The Atlanta-based air carrier will stop operating the afternoon flight and a morning flight out of its hub in Salt Lake City to Yakima beginning May 1.
The suspended flights are part of several cuts the Atlanta air carrier is making in its domestic operations across the country. Delta plans to cut about 10 percent of its flights and ground 30 to 35 of its mainline aircraft and regional jets.
"Domestically, fuel prices -- combined with a weakening domestic economy -- have put significant pressure on the profitability of our U.S. network," according to an employee memo from Delta chief executive officer Richard Anderson and president and chief financial officer Ed Bastian.
To remain competitive, Delta will focus more on international flights, which are more profitable and more efficient to operate. The airline plans to dedicate more than 40 percent of its flight capacity to international flights.
Yakima has not been a stranger to cutbacks in airline service. Delta recently cut the afternoon flight for several weeks during January and February, again citing higher operation costs.

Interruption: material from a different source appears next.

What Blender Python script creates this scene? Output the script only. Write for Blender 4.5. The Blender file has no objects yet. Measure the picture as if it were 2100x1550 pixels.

This latest -- more permanent -- cancellation was disappointing to local airport officials, who had spent nearly two years to lure Delta here a year ago. The local business community had raised nearly $500,000 for a prepaid travel bank for airline tickets.
"It's not our fault," said airport manager Buck Taylor. "It's something that's beyond our control. We can't control how they do their business."
Both morning and afternoon flights were showing strong passenger demand. In February, flights on average were 71 percent full, but officials note that many Delta flights as of late were in the 80 percent to 90 percent range.
Delta's decision did not come as a surprise to Mike Boggs. Boggs, the manager of aviation services for Mead & Hunt in Eugene, Ore., served as a consultant for the airport when it worked to bring Delta to Yakima.
With higher fuel prices, airlines need to have nearly full flights just to break even, he said.
And there were several factors working against Yakima.
For the Yakima-Salt Lake City route, Delta was flying the CRJ-200, a 50-seat Canadian jet plane that is less fuel-efficient. Delta didn't have enough flights to spread out the higher fuel costs. And compared to other U.S. destinations, Yakima was farther away -- more than 500 miles from the Salt Lake City, making fuel much more costly.
"If the load factors aren't up there and you hit all those other conditions, then the chances of seeing service reduction" are higher, Boggs said.
Even if a flight is completely full, it may still not be enough to be profitable, said Delta spokesman Anthony Black. "If I raise the ticket (price) to what is sustainable to buy a ticket and the flight is full and I still can't make a profit, what do I do?" he said. "It would be less costly not to operate that flight."
But Yakima airport officials aren't giving up. They are in the process of applying for a grant with the Federal Aviation Administration for $250,000 to provide financial assistance to both Delta and Horizon Air, which operates several flights to Seattle.
Taylor hopes that the financial incentives, along with strong demand for Delta's remaining morning flight, will persuade the airline to restore the afternoon flight.
"We have to show that Yakima is stable," he said. "And it is (stable). The numbers are there. But they have to do what they have to do to make it through this economy."